News > news - 24 May 2007

Tenants planning to rent sectional title flats or townhouses should make sure they understand what their rent covers and how levies may affect them. 

 

So says Berry Everitt, MD of the Chas Everitt International property group,

who notes that sectional title landlords are generally responsible for the

upkeep of the interior of flats or townhouses and will usually include this

cost in the monthly rental. 

 

Some landlords may, however, prefer to reduce rental in return for tenants

taking some responsibility for interior repairs and maintenance. 

 

Writing in the Property Signposts newsletter, he says that in sectional

title complexes, the upkeep of the exterior and common areas such as gardens and garages is the responsibility of the body corporate - which pays for the necessary services with monthly levies collected from all the owners in the scheme. 

 

"And although tenants do not usually have to pay the levy, that does not

necessarily mean that levy increases will not affect them. They need to find

out from their landlords whether or not increased levies will affect their

rentals." 

 

Everitt says that before renting a sectional title unit, tenants should also

ensure that the financial position of the body corporate is sound. "If there

is a history of owners not paying their levies, it may impact on the body

corporate's ability to maintain the complex.

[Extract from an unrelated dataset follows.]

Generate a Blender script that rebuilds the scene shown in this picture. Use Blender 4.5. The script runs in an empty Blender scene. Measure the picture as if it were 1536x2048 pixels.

Even worse, if their landlord

is guilty of non-payment, his unit may be attached and sold in execution to

pay for arrears, leaving them literally out in the cold." 

 

Tenants also need to find out how they will be billed for municipal

services. While some local authorities have started billing sectional title

units individually, many sectional title schemes still receive a single

account for water and electricity and divide the total among the owners in

terms of the relative size of their units. 

 

"Owners who rent out their properties usually then just add this amount to

the rent, but the system can be very unfair, with a single person renting a

three-bedroom unit possibly having to pay more than a family of four renting

a two-bedroom unit next door. 

 

"Prospective tenants should thus try to ensure, where possible, that they

will be billed for their actual water and electricity usage."